▸ Goal: Go through the material below and copy each line where the word "pixels" appears.

* begin Record extracts *

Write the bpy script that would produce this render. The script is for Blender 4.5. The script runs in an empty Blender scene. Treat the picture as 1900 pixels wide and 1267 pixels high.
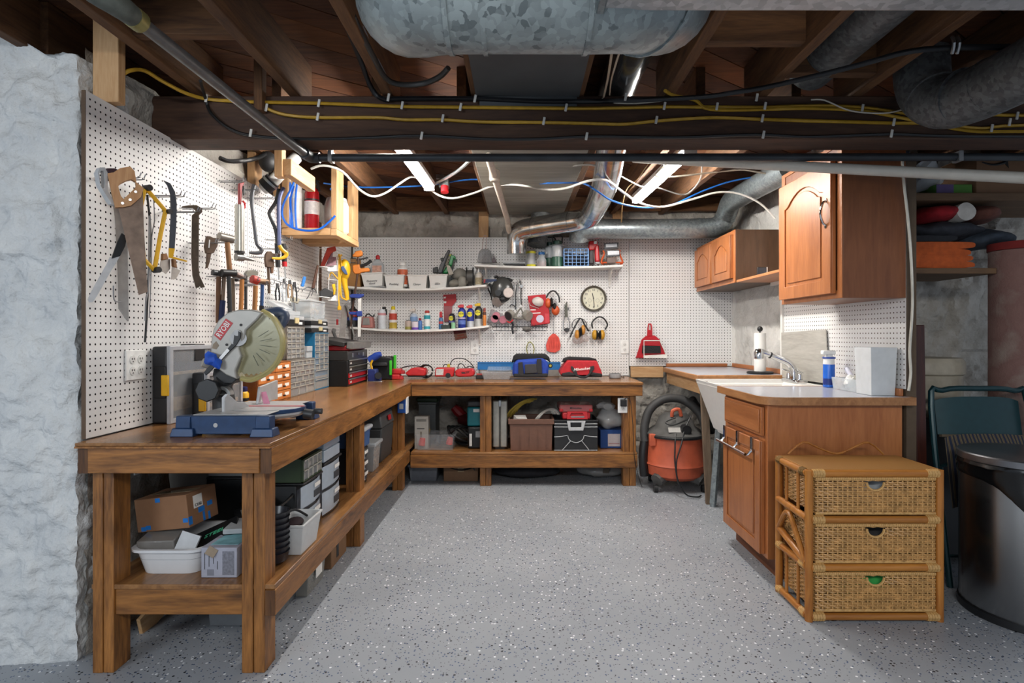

* end Record extracts *
* begin Record extracts *

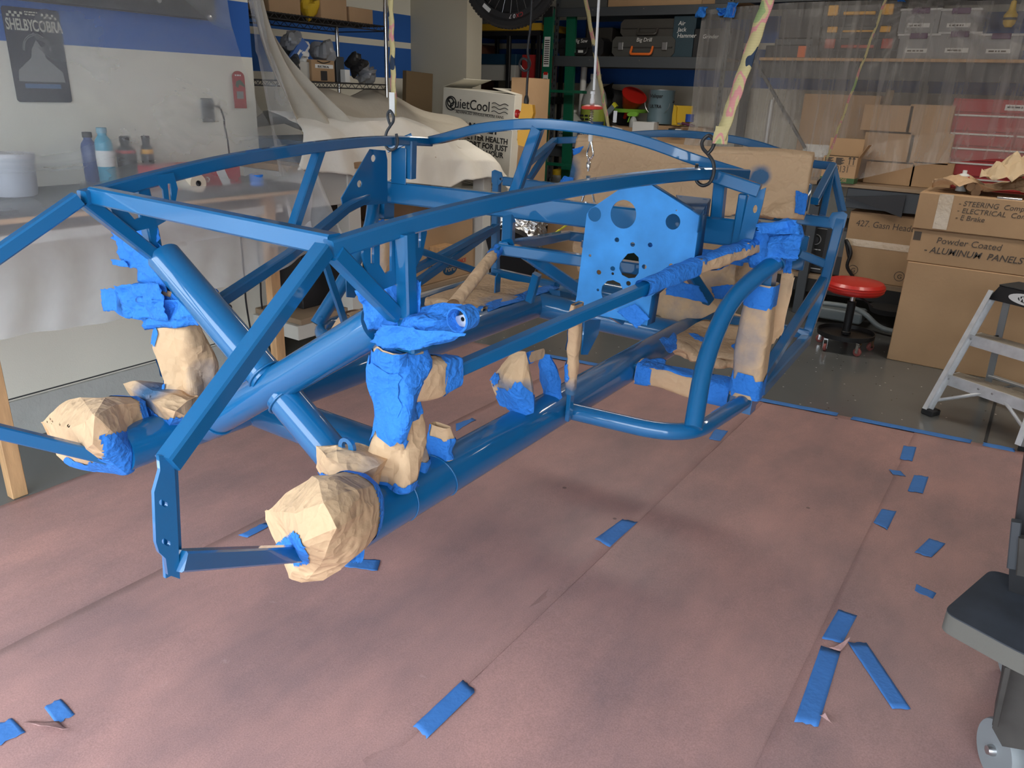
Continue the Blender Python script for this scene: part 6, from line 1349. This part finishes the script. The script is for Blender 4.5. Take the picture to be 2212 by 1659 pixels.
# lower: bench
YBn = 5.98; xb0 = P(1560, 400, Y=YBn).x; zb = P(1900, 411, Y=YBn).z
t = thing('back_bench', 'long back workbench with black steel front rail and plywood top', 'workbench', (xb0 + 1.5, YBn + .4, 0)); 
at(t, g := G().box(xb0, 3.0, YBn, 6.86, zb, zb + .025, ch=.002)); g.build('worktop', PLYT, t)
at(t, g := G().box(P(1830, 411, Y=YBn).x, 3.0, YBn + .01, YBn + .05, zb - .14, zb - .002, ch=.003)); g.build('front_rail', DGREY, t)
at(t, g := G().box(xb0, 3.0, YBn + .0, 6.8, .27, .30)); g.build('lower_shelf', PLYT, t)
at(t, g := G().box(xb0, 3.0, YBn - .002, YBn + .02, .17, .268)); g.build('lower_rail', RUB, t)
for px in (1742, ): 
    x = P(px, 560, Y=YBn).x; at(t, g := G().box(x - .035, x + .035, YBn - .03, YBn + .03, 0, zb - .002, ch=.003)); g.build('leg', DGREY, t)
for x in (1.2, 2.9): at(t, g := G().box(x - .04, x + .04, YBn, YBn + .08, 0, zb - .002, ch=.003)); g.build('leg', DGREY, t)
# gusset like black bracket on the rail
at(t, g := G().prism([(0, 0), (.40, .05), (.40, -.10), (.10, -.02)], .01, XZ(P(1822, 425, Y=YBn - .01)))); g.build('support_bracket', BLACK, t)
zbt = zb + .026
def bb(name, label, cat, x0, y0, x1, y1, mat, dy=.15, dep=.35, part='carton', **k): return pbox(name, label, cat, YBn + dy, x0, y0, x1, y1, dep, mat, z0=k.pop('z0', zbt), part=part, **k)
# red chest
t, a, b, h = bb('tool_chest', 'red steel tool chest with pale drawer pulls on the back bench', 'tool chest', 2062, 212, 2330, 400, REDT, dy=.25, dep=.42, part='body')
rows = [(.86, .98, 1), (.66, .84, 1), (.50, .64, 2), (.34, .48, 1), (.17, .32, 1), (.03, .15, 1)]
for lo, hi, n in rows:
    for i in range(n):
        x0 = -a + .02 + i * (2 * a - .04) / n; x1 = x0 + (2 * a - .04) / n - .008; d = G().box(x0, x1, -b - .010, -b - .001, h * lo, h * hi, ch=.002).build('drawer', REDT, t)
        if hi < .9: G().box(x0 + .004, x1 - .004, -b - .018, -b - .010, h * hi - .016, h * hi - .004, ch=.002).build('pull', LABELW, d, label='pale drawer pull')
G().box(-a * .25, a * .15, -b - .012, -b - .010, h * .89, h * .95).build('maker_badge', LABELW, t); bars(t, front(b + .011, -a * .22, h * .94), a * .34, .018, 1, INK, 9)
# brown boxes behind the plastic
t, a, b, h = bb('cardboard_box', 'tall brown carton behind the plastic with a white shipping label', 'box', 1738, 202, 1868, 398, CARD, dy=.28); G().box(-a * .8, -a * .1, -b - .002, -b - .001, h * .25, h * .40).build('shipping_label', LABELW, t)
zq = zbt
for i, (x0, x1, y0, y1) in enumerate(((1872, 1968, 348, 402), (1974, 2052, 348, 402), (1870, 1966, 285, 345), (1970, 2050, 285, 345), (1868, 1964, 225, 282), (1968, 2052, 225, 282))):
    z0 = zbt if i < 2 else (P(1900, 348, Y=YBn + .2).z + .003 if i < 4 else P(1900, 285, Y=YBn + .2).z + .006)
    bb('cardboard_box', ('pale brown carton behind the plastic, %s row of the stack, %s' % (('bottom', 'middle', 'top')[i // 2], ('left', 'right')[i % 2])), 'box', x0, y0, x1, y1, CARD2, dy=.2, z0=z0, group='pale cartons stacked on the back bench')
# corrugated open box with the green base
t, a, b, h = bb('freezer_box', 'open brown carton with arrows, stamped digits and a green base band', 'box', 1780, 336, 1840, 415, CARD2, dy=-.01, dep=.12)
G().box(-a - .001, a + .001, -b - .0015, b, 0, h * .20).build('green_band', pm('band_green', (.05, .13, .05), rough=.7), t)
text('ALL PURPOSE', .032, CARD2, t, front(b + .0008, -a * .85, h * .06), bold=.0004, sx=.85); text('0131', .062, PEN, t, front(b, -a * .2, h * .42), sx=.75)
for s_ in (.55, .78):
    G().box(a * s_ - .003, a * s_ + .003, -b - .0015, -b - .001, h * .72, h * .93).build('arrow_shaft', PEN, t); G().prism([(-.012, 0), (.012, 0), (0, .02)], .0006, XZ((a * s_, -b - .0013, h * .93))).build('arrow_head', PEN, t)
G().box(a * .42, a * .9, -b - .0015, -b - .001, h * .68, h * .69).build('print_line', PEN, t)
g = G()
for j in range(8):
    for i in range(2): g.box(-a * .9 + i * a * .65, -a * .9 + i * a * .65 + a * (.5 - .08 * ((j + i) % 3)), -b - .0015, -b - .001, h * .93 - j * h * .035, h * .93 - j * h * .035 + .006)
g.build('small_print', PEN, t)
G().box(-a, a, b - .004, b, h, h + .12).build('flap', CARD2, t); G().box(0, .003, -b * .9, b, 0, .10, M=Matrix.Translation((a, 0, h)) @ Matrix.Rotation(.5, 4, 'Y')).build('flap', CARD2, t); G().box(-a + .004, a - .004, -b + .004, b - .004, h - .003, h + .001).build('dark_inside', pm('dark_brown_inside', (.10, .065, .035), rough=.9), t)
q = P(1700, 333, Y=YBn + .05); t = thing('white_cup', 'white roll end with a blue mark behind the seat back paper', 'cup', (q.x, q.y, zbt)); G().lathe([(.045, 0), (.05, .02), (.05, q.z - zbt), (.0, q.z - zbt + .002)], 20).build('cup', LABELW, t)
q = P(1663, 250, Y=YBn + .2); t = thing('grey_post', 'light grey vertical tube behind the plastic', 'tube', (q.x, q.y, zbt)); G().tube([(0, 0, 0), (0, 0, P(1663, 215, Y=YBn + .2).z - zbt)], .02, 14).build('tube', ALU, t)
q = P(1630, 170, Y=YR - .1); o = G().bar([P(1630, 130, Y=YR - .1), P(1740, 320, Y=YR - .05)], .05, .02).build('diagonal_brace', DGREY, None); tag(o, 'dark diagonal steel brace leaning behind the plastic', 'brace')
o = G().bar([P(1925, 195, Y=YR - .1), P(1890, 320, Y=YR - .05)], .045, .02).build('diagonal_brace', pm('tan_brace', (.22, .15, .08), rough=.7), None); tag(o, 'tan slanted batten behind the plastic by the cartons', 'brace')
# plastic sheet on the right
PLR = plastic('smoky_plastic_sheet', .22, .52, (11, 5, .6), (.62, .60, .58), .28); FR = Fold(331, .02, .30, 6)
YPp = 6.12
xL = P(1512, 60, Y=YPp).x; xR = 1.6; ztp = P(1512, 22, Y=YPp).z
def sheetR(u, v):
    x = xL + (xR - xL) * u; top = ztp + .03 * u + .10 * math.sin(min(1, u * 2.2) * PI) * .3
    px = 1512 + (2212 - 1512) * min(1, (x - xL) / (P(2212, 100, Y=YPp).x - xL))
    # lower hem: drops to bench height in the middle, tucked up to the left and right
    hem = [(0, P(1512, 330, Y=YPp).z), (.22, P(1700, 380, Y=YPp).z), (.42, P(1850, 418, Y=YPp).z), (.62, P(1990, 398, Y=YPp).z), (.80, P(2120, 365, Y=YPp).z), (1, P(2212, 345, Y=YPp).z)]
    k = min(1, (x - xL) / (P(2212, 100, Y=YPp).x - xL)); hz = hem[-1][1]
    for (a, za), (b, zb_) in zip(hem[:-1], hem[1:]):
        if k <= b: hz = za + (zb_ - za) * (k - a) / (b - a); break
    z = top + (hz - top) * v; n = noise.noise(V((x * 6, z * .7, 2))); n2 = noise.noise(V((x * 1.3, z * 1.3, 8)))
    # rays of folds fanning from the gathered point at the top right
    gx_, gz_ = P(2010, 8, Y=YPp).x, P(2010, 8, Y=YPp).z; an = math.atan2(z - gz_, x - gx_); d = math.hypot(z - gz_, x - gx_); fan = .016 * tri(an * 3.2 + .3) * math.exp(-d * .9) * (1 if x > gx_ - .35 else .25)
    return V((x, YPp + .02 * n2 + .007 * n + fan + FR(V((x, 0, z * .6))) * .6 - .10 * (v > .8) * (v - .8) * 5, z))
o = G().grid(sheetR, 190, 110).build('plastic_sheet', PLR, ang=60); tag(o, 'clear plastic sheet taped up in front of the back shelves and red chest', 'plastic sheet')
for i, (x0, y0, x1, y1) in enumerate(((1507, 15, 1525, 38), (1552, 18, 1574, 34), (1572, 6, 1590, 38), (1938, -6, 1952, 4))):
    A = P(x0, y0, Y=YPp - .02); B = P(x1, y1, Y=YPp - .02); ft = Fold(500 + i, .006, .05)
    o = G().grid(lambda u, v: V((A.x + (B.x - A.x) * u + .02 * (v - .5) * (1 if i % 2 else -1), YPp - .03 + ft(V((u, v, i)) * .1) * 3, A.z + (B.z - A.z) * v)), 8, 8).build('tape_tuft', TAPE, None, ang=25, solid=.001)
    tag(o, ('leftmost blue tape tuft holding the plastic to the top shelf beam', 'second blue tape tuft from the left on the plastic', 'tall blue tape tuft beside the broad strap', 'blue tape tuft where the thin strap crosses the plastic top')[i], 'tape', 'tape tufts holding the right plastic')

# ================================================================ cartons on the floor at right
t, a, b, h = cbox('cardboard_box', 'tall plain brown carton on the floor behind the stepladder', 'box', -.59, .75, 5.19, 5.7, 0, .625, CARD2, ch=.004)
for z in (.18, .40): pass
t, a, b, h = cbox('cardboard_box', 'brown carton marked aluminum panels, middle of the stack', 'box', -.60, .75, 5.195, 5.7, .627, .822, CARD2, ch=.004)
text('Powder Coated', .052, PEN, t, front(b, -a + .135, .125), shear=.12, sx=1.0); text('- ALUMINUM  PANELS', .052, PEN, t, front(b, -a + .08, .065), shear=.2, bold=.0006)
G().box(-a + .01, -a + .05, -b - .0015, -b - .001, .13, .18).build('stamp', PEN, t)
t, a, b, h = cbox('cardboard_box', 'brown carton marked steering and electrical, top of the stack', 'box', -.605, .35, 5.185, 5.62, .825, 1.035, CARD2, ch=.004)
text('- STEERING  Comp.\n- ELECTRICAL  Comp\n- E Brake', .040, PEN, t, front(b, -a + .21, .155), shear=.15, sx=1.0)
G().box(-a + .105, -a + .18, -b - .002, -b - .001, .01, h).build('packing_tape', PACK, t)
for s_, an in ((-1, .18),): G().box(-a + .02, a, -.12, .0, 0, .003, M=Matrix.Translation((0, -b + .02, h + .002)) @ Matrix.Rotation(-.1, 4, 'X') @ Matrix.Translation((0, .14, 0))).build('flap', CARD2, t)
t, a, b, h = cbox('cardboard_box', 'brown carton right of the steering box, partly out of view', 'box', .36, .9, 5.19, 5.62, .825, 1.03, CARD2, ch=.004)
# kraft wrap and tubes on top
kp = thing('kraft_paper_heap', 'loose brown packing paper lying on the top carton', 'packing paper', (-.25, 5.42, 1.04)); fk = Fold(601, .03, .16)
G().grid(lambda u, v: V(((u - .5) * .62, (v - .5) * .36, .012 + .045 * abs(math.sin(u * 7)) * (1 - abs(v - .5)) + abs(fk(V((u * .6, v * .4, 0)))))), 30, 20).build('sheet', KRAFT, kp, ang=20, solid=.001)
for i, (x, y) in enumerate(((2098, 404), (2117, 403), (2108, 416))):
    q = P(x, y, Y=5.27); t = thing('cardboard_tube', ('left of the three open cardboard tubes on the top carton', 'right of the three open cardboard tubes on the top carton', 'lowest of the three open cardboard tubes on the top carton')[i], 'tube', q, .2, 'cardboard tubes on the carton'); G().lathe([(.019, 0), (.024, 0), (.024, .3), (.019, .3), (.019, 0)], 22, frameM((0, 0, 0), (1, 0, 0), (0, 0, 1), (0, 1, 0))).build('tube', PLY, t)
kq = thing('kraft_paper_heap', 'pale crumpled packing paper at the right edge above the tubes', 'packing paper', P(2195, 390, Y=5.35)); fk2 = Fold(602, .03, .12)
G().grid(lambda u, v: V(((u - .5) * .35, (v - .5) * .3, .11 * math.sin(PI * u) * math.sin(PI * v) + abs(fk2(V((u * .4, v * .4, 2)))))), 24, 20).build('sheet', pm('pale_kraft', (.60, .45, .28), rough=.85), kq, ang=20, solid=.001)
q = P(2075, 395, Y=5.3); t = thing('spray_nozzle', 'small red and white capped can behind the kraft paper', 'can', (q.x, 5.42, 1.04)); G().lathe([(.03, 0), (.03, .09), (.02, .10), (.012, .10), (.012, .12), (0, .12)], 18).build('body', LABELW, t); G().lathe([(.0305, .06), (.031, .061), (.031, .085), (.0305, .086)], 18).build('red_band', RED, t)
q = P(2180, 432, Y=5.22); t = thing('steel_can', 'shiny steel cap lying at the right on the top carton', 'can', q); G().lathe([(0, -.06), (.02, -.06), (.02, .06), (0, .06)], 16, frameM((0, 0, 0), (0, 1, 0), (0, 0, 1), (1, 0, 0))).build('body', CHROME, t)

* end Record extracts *

▸ Answer to this exercise:
Write the bpy script that would produce this render. The script is for Blender 4.5. The script runs in an empty Blender scene. Treat the picture as 1900 pixels wide and 1267 pixels high.
Continue the Blender Python script for this scene: part 6, from line 1349. This part finishes the script. The script is for Blender 4.5. Take the picture to be 2212 by 1659 pixels.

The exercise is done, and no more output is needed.